宮地氏: ダッシュボードで瞬時に危険な状況を確認できるようになり ました。一例として、これまで把握できていなかった休眠アカウントを可視化できました。20 年近く利用しているので、休眠アカウントがおよそ 200 ありました。それは Tenable Identity Exposure のコンソールから把握でき、即座に不要なアカウントを削除できました。他にも、グループポリシーの変更などリアルタイムのオブジェクト監視が可能となりました。以前から Active Directory のセキュリティ対策はしていましたが、今回の導入でセキュリティスコアにより Active Directory 全体のセキュリティレベルを可視化できるようになり、セキュリティリスク削減への大きな効果であると感じています。

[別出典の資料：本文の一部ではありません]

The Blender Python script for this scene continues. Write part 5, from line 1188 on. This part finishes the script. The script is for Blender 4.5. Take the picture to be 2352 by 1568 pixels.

Q: 運用していて気になる点や不満な点はありますか?
宮地氏: 大きな不満はありません。しいて言えば、私たちシステム管理者はコンソール上で的確な設定がされていることが分かりますが、経営層にも分かりやすいレポートを作成できる機能があれば、更に良いかと思います。 -
Q: コンソールの使い勝手はいかがですか。
宮地氏: コンソールは日本語に対応しており、直観的で非常に使いやすいです。また、脅威の重大度に応じてランク付けされているので、何を優先的に対応すべきか判断しやすく、運用効率が高まりました。
Q: 今後のセキュリティ対策や人材について教えてください。
宮地氏: セキュリティ対策は終わらないものです。次から次へと新しい攻撃手法が登場する中で、常に自社に合った最新の対策をしていきたいと考えています。そのため、セキュリティ対策の基本的な方針は大枠では変わらないものの、フレキシブルさを失わないようにしたいですね。セキュリティ人材の面でも現状は3名ですので、今後は増やしていく必要がありますし、その育成も自分たちを中心にパートナーの手も借りながら、進めていきたいと考えています。
Q: Tenable Cloud Security の導入も決定なさっているとのことですが、どのような効果を期待していますか?
吉田氏: これからクラウドの活用は拡大していきますので、そこでのリスク管理に役立つと考えています。現在は Microsoft 365 が中心ですが、今後は Azure や AWS、Salesforce などの活用も検討しています。 クラウド活用を可視化して、設定からヒューマンエラーを排除し、ワークロードやアイデンティティ、データやそのほかの領域も保護したいと考えているので、ベストプラクティスを提供いただけると助かります。